Take all the material and copy it exactly.
## Begin
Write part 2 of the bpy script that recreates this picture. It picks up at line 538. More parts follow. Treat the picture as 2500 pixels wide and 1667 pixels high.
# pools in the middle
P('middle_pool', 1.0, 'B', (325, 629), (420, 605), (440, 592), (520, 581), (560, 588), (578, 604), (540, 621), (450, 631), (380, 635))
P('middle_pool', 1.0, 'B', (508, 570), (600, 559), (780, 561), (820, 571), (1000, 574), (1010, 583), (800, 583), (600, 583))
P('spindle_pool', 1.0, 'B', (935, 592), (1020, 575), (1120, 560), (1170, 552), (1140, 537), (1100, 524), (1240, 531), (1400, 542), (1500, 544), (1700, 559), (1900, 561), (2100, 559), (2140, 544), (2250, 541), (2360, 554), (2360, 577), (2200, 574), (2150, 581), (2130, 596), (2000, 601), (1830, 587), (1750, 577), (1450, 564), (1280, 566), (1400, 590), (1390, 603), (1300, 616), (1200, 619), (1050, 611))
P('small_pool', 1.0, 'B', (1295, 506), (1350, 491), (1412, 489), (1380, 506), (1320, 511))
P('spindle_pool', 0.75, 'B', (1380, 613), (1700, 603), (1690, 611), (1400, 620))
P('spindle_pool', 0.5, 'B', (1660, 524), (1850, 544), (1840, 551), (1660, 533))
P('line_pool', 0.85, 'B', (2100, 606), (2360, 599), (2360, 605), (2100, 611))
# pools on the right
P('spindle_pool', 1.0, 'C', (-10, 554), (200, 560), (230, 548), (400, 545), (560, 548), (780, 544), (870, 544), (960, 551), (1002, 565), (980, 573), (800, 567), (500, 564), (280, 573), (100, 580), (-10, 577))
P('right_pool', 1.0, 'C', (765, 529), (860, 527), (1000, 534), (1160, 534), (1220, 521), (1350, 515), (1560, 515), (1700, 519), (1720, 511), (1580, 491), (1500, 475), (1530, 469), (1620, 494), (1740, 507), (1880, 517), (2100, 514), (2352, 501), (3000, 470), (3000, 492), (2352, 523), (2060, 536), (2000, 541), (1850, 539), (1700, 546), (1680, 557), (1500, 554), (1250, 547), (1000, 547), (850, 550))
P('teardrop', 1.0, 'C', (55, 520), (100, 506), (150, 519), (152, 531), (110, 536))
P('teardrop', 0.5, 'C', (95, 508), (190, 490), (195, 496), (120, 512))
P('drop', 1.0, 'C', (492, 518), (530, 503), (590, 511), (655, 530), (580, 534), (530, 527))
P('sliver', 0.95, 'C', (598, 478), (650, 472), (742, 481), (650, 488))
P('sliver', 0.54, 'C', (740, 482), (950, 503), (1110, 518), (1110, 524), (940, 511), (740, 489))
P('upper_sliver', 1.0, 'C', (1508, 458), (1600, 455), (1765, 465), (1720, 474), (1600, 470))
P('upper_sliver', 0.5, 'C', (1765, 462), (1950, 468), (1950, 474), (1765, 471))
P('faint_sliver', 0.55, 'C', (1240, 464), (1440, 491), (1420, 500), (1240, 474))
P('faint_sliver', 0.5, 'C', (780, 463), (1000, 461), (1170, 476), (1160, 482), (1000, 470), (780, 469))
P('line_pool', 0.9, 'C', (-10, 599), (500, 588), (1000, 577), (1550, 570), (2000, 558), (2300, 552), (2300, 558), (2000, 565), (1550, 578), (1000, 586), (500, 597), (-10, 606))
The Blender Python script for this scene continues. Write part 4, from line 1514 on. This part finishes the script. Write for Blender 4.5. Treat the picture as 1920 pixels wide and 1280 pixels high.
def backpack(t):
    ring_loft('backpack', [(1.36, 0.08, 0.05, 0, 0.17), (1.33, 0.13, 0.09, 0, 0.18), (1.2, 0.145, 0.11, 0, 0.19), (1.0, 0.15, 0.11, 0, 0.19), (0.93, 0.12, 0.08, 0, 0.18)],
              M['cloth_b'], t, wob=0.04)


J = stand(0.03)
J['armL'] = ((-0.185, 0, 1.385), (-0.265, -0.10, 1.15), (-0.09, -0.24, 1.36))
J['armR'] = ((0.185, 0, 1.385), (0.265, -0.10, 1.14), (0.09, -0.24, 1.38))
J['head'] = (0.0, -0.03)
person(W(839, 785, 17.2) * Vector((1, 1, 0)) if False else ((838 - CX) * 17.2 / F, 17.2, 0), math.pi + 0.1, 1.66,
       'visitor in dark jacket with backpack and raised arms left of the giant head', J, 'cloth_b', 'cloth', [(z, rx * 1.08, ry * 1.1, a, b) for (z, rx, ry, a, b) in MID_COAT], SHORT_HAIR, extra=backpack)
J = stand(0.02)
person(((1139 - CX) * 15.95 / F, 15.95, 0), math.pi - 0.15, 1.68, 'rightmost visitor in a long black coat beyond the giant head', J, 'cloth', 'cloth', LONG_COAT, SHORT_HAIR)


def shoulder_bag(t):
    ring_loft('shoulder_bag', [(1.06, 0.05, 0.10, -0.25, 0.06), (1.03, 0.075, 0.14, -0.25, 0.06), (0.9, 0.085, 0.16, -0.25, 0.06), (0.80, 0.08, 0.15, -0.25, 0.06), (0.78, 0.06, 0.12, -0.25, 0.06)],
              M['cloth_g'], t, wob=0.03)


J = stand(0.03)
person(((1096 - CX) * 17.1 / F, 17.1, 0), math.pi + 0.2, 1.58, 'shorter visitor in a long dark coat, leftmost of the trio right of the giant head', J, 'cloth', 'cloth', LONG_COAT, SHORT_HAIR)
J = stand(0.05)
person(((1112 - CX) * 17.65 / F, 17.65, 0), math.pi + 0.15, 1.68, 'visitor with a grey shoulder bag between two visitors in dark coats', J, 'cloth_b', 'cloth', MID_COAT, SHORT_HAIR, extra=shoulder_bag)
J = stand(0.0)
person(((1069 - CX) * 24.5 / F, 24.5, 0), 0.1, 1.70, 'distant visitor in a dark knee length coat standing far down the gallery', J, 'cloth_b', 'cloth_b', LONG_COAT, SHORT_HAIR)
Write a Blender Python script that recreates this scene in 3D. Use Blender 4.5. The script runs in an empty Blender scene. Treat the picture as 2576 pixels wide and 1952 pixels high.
## End
### Result
Write part 2 of the bpy script that recreates this picture. It picks up at line 538. More parts follow. Treat the picture as 2500 pixels wide and 1667 pixels high.
# pools in the middle
P('middle_pool', 1.0, 'B', (325, 629), (420, 605), (440, 592), (520, 581), (560, 588), (578, 604), (540, 621), (450, 631), (380, 635))
P('middle_pool', 1.0, 'B', (508, 570), (600, 559), (780, 561), (820, 571), (1000, 574), (1010, 583), (800, 583), (600, 583))
P('spindle_pool', 1.0, 'B', (935, 592), (1020, 575), (1120, 560), (1170, 552), (1140, 537), (1100, 524), (1240, 531), (1400, 542), (1500, 544), (1700, 559), (1900, 561), (2100, 559), (2140, 544), (2250, 541), (2360, 554), (2360, 577), (2200, 574), (2150, 581), (2130, 596), (2000, 601), (1830, 587), (1750, 577), (1450, 564), (1280, 566), (1400, 590), (1390, 603), (1300, 616), (1200, 619), (1050, 611))
P('small_pool', 1.0, 'B', (1295, 506), (1350, 491), (1412, 489), (1380, 506), (1320, 511))
P('spindle_pool', 0.75, 'B', (1380, 613), (1700, 603), (1690, 611), (1400, 620))
P('spindle_pool', 0.5, 'B', (1660, 524), (1850, 544), (1840, 551), (1660, 533))
P('line_pool', 0.85, 'B', (2100, 606), (2360, 599), (2360, 605), (2100, 611))
# pools on the right
P('spindle_pool', 1.0, 'C', (-10, 554), (200, 560), (230, 548), (400, 545), (560, 548), (780, 544), (870, 544), (960, 551), (1002, 565), (980, 573), (800, 567), (500, 564), (280, 573), (100, 580), (-10, 577))
P('right_pool', 1.0, 'C', (765, 529), (860, 527), (1000, 534), (1160, 534), (1220, 521), (1350, 515), (1560, 515), (1700, 519), (1720, 511), (1580, 491), (1500, 475), (1530, 469), (1620, 494), (1740, 507), (1880, 517), (2100, 514), (2352, 501), (3000, 470), (3000, 492), (2352, 523), (2060, 536), (2000, 541), (1850, 539), (1700, 546), (1680, 557), (1500, 554), (1250, 547), (1000, 547), (850, 550))
P('teardrop', 1.0, 'C', (55, 520), (100, 506), (150, 519), (152, 531), (110, 536))
P('teardrop', 0.5, 'C', (95, 508), (190, 490), (195, 496), (120, 512))
P('drop', 1.0, 'C', (492, 518), (530, 503), (590, 511), (655, 530), (580, 534), (530, 527))
P('sliver', 0.95, 'C', (598, 478), (650, 472), (742, 481), (650, 488))
P('sliver', 0.54, 'C', (740, 482), (950, 503), (1110, 518), (1110, 524), (940, 511), (740, 489))
P('upper_sliver', 1.0, 'C', (1508, 458), (1600, 455), (1765, 465), (1720, 474), (1600, 470))
P('upper_sliver', 0.5, 'C', (1765, 462), (1950, 468), (1950, 474), (1765, 471))
P('faint_sliver', 0.55, 'C', (1240, 464), (1440, 491), (1420, 500), (1240, 474))
P('faint_sliver', 0.5, 'C', (780, 463), (1000, 461), (1170, 476), (1160, 482), (1000, 470), (780, 469))
P('line_pool', 0.9, 'C', (-10, 599), (500, 588), (1000, 577), (1550, 570), (2000, 558), (2300, 552), (2300, 558), (2000, 565), (1550, 578), (1000, 586), (500, 597), (-10, 606))
The Blender Python script for this scene continues. Write part 4, from line 1514 on. This part finishes the script. Write for Blender 4.5. Treat the picture as 1920 pixels wide and 1280 pixels high.
def backpack(t):
    ring_loft('backpack', [(1.36, 0.08, 0.05, 0, 0.17), (1.33, 0.13, 0.09, 0, 0.18), (1.2, 0.145, 0.11, 0, 0.19), (1.0, 0.15, 0.11, 0, 0.19), (0.93, 0.12, 0.08, 0, 0.18)],
              M['cloth_b'], t, wob=0.04)


J = stand(0.03)
J['armL'] = ((-0.185, 0, 1.385), (-0.265, -0.10, 1.15), (-0.09, -0.24, 1.36))
J['armR'] = ((0.185, 0, 1.385), (0.265, -0.10, 1.14), (0.09, -0.24, 1.38))
J['head'] = (0.0, -0.03)
person(W(839, 785, 17.2) * Vector((1, 1, 0)) if False else ((838 - CX) * 17.2 / F, 17.2, 0), math.pi + 0.1, 1.66,
       'visitor in dark jacket with backpack and raised arms left of the giant head', J, 'cloth_b', 'cloth', [(z, rx * 1.08, ry * 1.1, a, b) for (z, rx, ry, a, b) in MID_COAT], SHORT_HAIR, extra=backpack)
J = stand(0.02)
person(((1139 - CX) * 15.95 / F, 15.95, 0), math.pi - 0.15, 1.68, 'rightmost visitor in a long black coat beyond the giant head', J, 'cloth', 'cloth', LONG_COAT, SHORT_HAIR)


def shoulder_bag(t):
    ring_loft('shoulder_bag', [(1.06, 0.05, 0.10, -0.25, 0.06), (1.03, 0.075, 0.14, -0.25, 0.06), (0.9, 0.085, 0.16, -0.25, 0.06), (0.80, 0.08, 0.15, -0.25, 0.06), (0.78, 0.06, 0.12, -0.25, 0.06)],
              M['cloth_g'], t, wob=0.03)


J = stand(0.03)
person(((1096 - CX) * 17.1 / F, 17.1, 0), math.pi + 0.2, 1.58, 'shorter visitor in a long dark coat, leftmost of the trio right of the giant head', J, 'cloth', 'cloth', LONG_COAT, SHORT_HAIR)
J = stand(0.05)
person(((1112 - CX) * 17.65 / F, 17.65, 0), math.pi + 0.15, 1.68, 'visitor with a grey shoulder bag between two visitors in dark coats', J, 'cloth_b', 'cloth', MID_COAT, SHORT_HAIR, extra=shoulder_bag)
J = stand(0.0)
person(((1069 - CX) * 24.5 / F, 24.5, 0), 0.1, 1.70, 'distant visitor in a dark knee length coat standing far down the gallery', J, 'cloth_b', 'cloth_b', LONG_COAT, SHORT_HAIR)
Write a Blender Python script that recreates this scene in 3D. Use Blender 4.5. The script runs in an empty Blender scene. Treat the picture as 2576 pixels wide and 1952 pixels high.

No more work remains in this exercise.